You are here: Home / News / BIS Confirms It Will Set Compliance Fee

BIS Confirms It Will Set Compliance Fee

The Department for Business has announced that it is introducing a compliance fee. The announcement comes ahead of the January 31 deadline for schemes to post their final WEEE evidence for the 2014 compliance period.

The focus is now expected to be on the level of the compliance fee and how BIS decides to set it in relation to any ‘penalty cost’ applied to those schemes which do not source sufficient evidence.

The revised WEEE regulations, which have been in effect since January 2014, set out a programme of household WEEE collection targets for producer compliance schemes. The regulations allow for any scheme which fails to meet its collection targets to instead pay a ‘compliance fee’ to match the cost of its members’ recycling obligations.

In October, three proposals for how the compliance fee should be calculated were submitted. BIS is expected to announce this week which will be adopted for the 2014 compliance period.

Schemes will not know how much they will be expected to pay through the fee until after every scheme has turned in its final evidence.

The fee means that schemes who had previously been unable to source enough evidence to meet their obligations will no longer be at risk of prosecution for being in breach of the regulations.

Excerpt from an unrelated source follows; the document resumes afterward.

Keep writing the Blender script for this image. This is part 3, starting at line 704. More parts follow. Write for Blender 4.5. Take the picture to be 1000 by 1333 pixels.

However, some experts within the WEEE sector believe that by announcing that the fee will go ahead in 2014, BIS has affected the ‘market dynamics’ between schemes at the end of the compliance year. The reason given is that, for any schemes which have not sourced enough WEEE evidence by the 31 January, the incentive to purchase it at an inflated price from those schemes with a surplus has been reduced.

January 2014 saw revised regulations came into effect, bringing the requirements of the recast EU WEEE Directive into UK law. The changes also addressed producer concerns that the cost of compliance did not match the true cost of recycling.

Proposals on how best to calculate the new compliance fee have been submitted by three online marketplace associations: The Environment Exchange (T2E), the Joint Trades Association (JTA) and a combined submission from Dataserv, DHL, Transform, Valpak and Veolia.